William S. Dancey

The Council is 26 years old this year, the new millennium is upon us, and Ohio celebrates its bicentennial in three years. All are causes for celebration and reflection. They are also opportunities to promote archaeology and advance the understanding and appreciation of Ohio's past. The conjunction of these historical events surely is a sign for the Council to think about its future.

In the March 1999, issue of the Newsletter, Martha Otto reported on a Board of Directors meeting at which the topic of discussion was the future of the Council. In my term as President I hope to pursue many of the initiatives identified under Martha's direction.

Several are well under way. For example, an internet web site is under construction and should be up and running by the Spring Members meeting. This obviously can be a powerful way of both letting the world know of our existence and educating Ohioans about the archaeology of their state. On another front, the OAC has joined the Dayton Society of Natural History in a joint effort to inaugurate an Archaeology Week to be held June 19-25. You will be hearing more about this from Sandy Yee and Dave Bush.

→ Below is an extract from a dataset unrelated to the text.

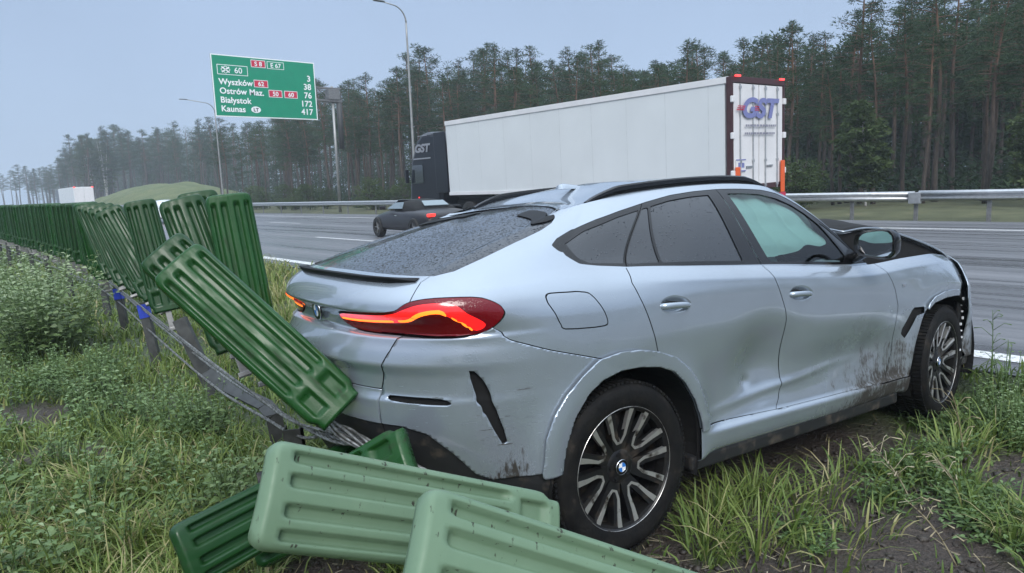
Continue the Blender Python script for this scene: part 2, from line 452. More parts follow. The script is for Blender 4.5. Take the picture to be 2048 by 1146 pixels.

Another item on Martha's list was preservation advocacy, to "continue and strengthen the Council's efforts to preserve significant cultural resources through public education and direct involvement in the legislative process." If a reason for uniting professionally oriented archaeology groups was required, one need look no further than the impending demise of Ohio's archaeological record. The economic boom of the late twentieth century combined with the revolution in agricultural and construction technology threaten to completely remove or rework Ohio's surface. This means that the archaeological remains of Ohio's early history and prehistory will, very soon, be destroyed forever. Somehow, representatives of the archaeological community, business, industry, development, government, indigenous people, media, and lay people must join together to protect or conserve the legacy of the past without impeding economic growth. I think the Council could play an important role in assessing the seriousness of the problem, educating the citizens of Ohio, and bringing the various constituents together to work toward agreeable solutions.

Membership was an important item on Martha's list. I have asked the Membership Committee to examine the question of whether the current level is reflective of the number of "joiners" in the Ohio archaeological community. Perhaps we are at the peak with around 100 members. On the other hand, perhaps there many potential members in the academic, contract, and avocational worlds who are waiting anxiously to be nominated. If there is an untapped pool of archaeologists who meet our membership criteria, what would it take to get them on board?

One group not represented prominently in the early years of the Council is avocational archaeologists. These are the Ohioans who lack degrees in archaeology but embrace the values of professional archaeology and want to, and often do, conduct professional level field and laboratory investigations under the direction of professional archaeologists. Two well established avocational groups that come to mind are the Central Ohio Valley Archaeological Society (COVAS), and the Toledo Area Aboriginal Research Society (TAARS). Undoubtedly there are others. Some members of these groups already are members of the Council and others are potential members. Setting aside the membership question, however, I think the Council should establish continuing relationships with such avocational groups as COVAS and TAARS for we share similar values and goals.

One item of unfinished business is the conference publication project. As members are acutely aware, we organized six conferences over the last eight years and have published the proceedings of only two of them. Bob Genheimer has nearly completed the Late Prehistoric volume and hopes to have it back from the printer by early summer. As a member of the Education Committee in 1991 when the idea for this project was hatched, I feel a sense of personal responsibility to see it through to completion. To that end I have asked the Education Committee to convene a meeting with the editors of published and unpublished volumes to work out procedures, set timetables, and discuss ways of sharing the workload. My goal is to get the remaining volumes completed during my term.

When the Council was founded 25 years ago everyone who was anyone in Ohio archaeology was a member. Why? Because the mandates of federal archaeological legislation had just hit Ohio and the implications were unknown. All archaeologists in the state wanted to know how their work was affected, or what funding opportunities were presented. Policies and regulations were hotly debated at the semi-annual meetings. Membership rose. There was a certification list, and an Archaeological Services Review Committee that reviewed member's contract reports. As processes and procedures solidified, momentum slowed, and membership began to decline. Certification was abandoned along with the Review Committee. Yet while part of the impetus for the Council's existence was federal preservation law, the purposes of the Council as expressed in the Articles of Incorporation were extremely broad. All members should have a copy of the Articles, and I recommend that you dig them out and reflect upon them. They may inspire ideas for future Council projects.

In closing, let me say that the Council has had a vibrant first 25 years and the potential for growth exists within the scope of the organization as initially conceived. I am pleased to be President of the group as we enter the 21st century. I would also like to challenge members to come forward with ideas that will enhance the status of professional archaeology in Ohio, advance knowledge, awareness, and preservation of the state's prehistoric and historic past, and revive the spirit of participation that characterized the Council in its early years.